Chapter 6: Identifying Appropriate Technologies

 

Below are five brief case studies illustrating the use of a range of connectivity technologies as well as combinations of technologies to provide reliable and affordable connectivity to diverse rural and underserved environments. These include:

  • Asynchronous networks in India and Cambodia: DakNet
  • VSAT connectivity for CLICs in Mali
  • n-Logue’s corDECT technology in India
  • A nationwide broadband network in Macedonia
  • CDMA to support Mission 2007 in India

6.7. Case Study: Drive-By WiFi Connectivity—DakNet in India and Cambodia(19)

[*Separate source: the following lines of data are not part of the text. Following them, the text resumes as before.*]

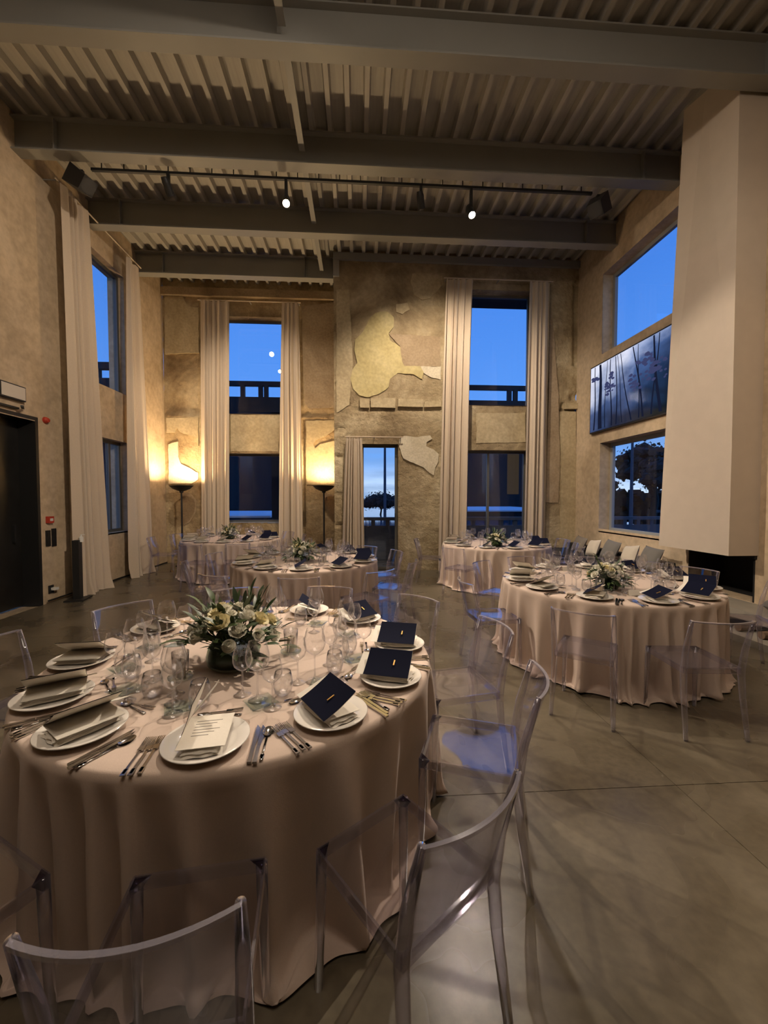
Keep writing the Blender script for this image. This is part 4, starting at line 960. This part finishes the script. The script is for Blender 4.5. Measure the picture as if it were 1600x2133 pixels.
def bld(label, x0, x1, y, h, seed):
    t = thing('building', label, 'building', ((x0+x1)/2, y, -.3), 0, 'dark buildings across the terrace'); w_ = (x1-x0)/2
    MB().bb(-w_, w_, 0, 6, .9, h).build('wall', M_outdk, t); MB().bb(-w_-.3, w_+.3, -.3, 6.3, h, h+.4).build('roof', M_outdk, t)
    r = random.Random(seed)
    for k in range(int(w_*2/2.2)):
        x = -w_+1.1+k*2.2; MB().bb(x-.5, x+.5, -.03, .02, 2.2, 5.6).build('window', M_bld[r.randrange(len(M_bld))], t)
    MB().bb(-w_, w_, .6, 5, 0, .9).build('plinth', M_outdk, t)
M_bld = [emit('warm_room', (.20, .12, .06), .32), simple('dark_window', (.02, .02, .03), .2), emit('dim_room', (.10, .07, .045), .3)]
bld('dark low building seen through the lower alcove window', -19, -7.0, 34, 6.4, 3)
bld('dark low building seen through the lower back window', 7.6, 16, 34, 6.4, 5)
bld('dark building seen through the lower left window', -22, -12, 16.5, 4.5, 7)
def tree(label, x, y, z, h, r, seed, nb=60, s=1.0):
    rr = random.Random(seed); t = thing('tree', label, 'tree', (x, y, z), 0, 'trees outside')
    tr = MB(); tr.tube([(0, 0, 0), (.05*h, 0, h*.3), (.02*h, 0, h*.55)], [.05*h, .035*h, .02*h], 8)
    for k in range(6):
        a = k*1.05; tr.tube([(.02*h, 0, h*(.3+.03*k)), (r*.6*math.cos(a), r*.6*math.sin(a), h*(.62+.03*k))], [.02*h, .006*h], 6)
    tr.build('trunk', M_tree, t)
    c = MB(); ico = [(Vector(v).normalized()) for v in ((0, 0, 1), (.9, 0, .45), (.28, .85, .45), (-.72, .53, .45), (-.72, -.53, .45), (.28, -.85, .45), (.72, .53, -.45), (-.28, .85, -.45), (-.9, 0, -.45), (-.28, -.85, -.45), (.72, -.53, -.45), (0, 0, -1))]
    IF = [(0, 1, 2), (0, 2, 3), (0, 3, 4), (0, 4, 5), (0, 5, 1), (1, 6, 2), (2, 7, 3), (3, 8, 4), (4, 9, 5), (5, 10, 1), (6, 7, 2), (7, 8, 3), (8, 9, 4), (9, 10, 5), (10, 6, 1), (11, 7, 6), (11, 8, 7), (11, 9, 8), (11, 10, 9), (11, 6, 10)]
    for k in range(nb):
        a = rr.uniform(0, 2*PI); q = r*rr.random()**.5; zz = h*(.58+.34*rr.random()*(1-.5*(q/r)**2)); cc = Vector((q*math.cos(a), q*math.sin(a), zz)); R0 = r*rr.uniform(.13, .26)*s
        c.add([cc+Vector((v.x*R0*rr.uniform(.7, 1.3), v.y*R0*rr.uniform(.7, 1.3), v.z*R0*.7*rr.uniform(.7, 1.3))) for v in ico], IF)
        for j in range(14):
            d = Vector((rr.gauss(0, 1), rr.gauss(0, 1), rr.gauss(0, .7))).normalized(); p = cc+d*R0*rr.uniform(.9, 1.5); e1 = d.orthogonal().normalized()*R0*.22; e2 = d.cross(e1)
            c.poly([p-e1, p-e2*.8, p+e1, p+e2*.8])
    f = c.build('crown', M_tree, t); f['kind'] = 'stuff'
tree('dark spreading pine tree seen through the glazed door', 2.45, 46, -.5, 2.35, 1.8, 5, nb=110, s=1.5)
tree('low dark tree at the left of the lower right window', 15.2, 25.9, -.3, 3.7, 1.3, 8, nb=110, s=1.2)
tree('dark bushy tree in the middle of the lower right window', 17.0, 21.2, -.3, 4.4, 1.4, 6, nb=150, s=1.2)
tree('tall dark tree at the chimney side of the right window', 19.6, 26.2, -.3, 5.9, 1.9, 9, nb=150, s=1.2)
h_ = MB()
for k in range(220):
    h_.box((rnd.uniform(12.5, 22), rnd.uniform(27.9, 28.9), rnd.uniform(-.1, 1.9)), (.8, .5, .6), rz=rnd.uniform(0, 3), rx=rnd.uniform(0, 3))
tag(h_.build('hedge', M_tree), 'dark hedge behind the trees beyond the right window', 'hedge', kind='stuff')
def lampost(label, x, y, h, arm):
    t = thing('street_lamp', label, 'street lamp', (x, y, -.3), 0, 'street lamps outside')
    MB().tube([(0, 0, 0), (0, 0, h)], [.09, .05], 8).build('pole', M_out, t)
    if arm:
        for s in (-1, 1): MB().tube([(0, 0, h), (s*.5, 0, h+.12), (s*.9, 0, h+.3)], .035, 6).build('arm', M_out, t)
lampost('slim double arm street lamp beyond the lower right window', 12.5, 18.0, 4.8, True)
lampost('slim grey mast seen through the glazed door', 1.55, 24, 9, False)
mo = MB().lathe([(14*math.sin(a*PI/12)+.001, 14*math.cos(a*PI/12)) for a in range(13)], 24).build('moon', emit('moon_light', (1, .97, .88), 6), loc=on(566, 738, 1, 2600)); tag(mo, 'small bright moon in the sky of the alcove window', 'moon')
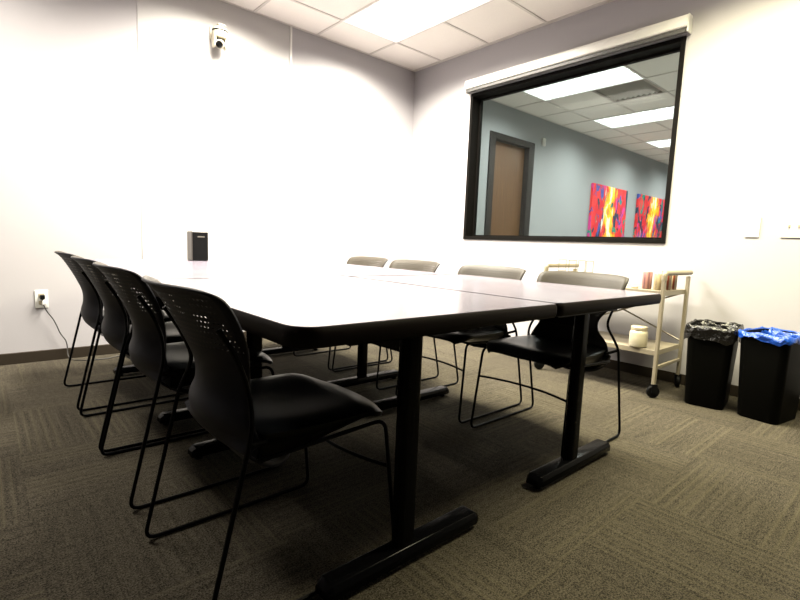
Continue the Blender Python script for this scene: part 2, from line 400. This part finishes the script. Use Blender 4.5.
# outlet + plug + cord
t=thing('power_outlet','white duplex power outlet low on the back wall','power outlet',(-3.374,0,.432))
obj('plate',B(-.037,.037,-.006,0,-.062,.062),M['white'],t,bev=.003)
for z in (-.024,.024):
    bm=BM(); stack(bm,[([(a,b) for a,b in rrect(-.016,.016,-.013,.013,.008)],0)] ,cap=False) if 0 else None
    box(bm,-.016,.016,-.009,-.005,z-.013,z+.013); k=obj('socket',bm,M['jarlid'],t,bev=.004)
t=thing('power_plug','dark power plug with its cord running down to the floor along the wall','power plug',(-3.370,-.009,.446))
obj('plug_body',B(-.013,.013,-.034,0,-.014,.016),M['black'],t,bev=.004)
pts=[(0,-.02,-.012),(.004,-.028,-.05),(.02,-.03,-.10),(.05,-.028,-.145),(.072,-.026,-.20),(.09,-.025,-.26),(.122,-.028,-.31),(.128,-.03,-.36),(.124,-.05,-.415),(.145,-.10,-.4405),(.23,-.16,-.4405),(.34,-.17,-.4405),(.46,-.11,-.4405),(.60,-.12,-.4405),(.75,-.10,-.4405)]
bm=BM(); tube(bm,pts,.0035,6,fr=.03); obj('power_cord',bm,M['cord'],t,smooth=True)
obj('wall_adapter',B(-.005,.022,-.03,0,-.052,-.022),M['white'],t,bev=.004)
# PTZ camera on the wall
t=thing('wall_camera','small white pan tilt camera with black lens mounted high on back wall panel','camera',(-2.175,-.008,2.468))
bm=BM(); box(bm,-.05,.05,-.012,0,-.01,.09); obj('mounting_plate',bm,M['ptz'],t,bev=.004)
bm=BM(); box(bm,-.028,.028,-.13,-.01,.077,.088); obj('bracket_arm',bm,M['ptz'],t,bev=.003)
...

One approach to connectivity in rural areas assumes that affordable “store and forward” asynchronous access is more important to rural communities than is real-time access. DakNet is a wireless network that takes advantage of existing communications and transportation infrastructure to distribute connectivity to outlying villages. This asynchronous solution basically brings the link to the remote computer by mounting a mobile access point (MAP) and a computer on a local bus or a motorcycle. The mobile computer drives by a fixed computer, delivers any messages it has for that computer, and downloads whatever outgoing traffic is waiting for it. It then moves on to the next computer. At the end of the day it goes back to the bus depot, where it passes the collected traffic onto the Internet backbone. A single vehicle passing by a village once a day is sufficient to provide daily information services.

A capital investment of US$15 million could equip each of India’s 50,000 rural buses with a US$300 MAP, thereby providing mobile ad hoc connectivity to most of rural India’s 750 million people. Costs for the interactive user devices that DakNet supports—including thin-client terminals, PDAs, and VoIP phones—may soon become far more affordable than traditional PCs or WLL equipment.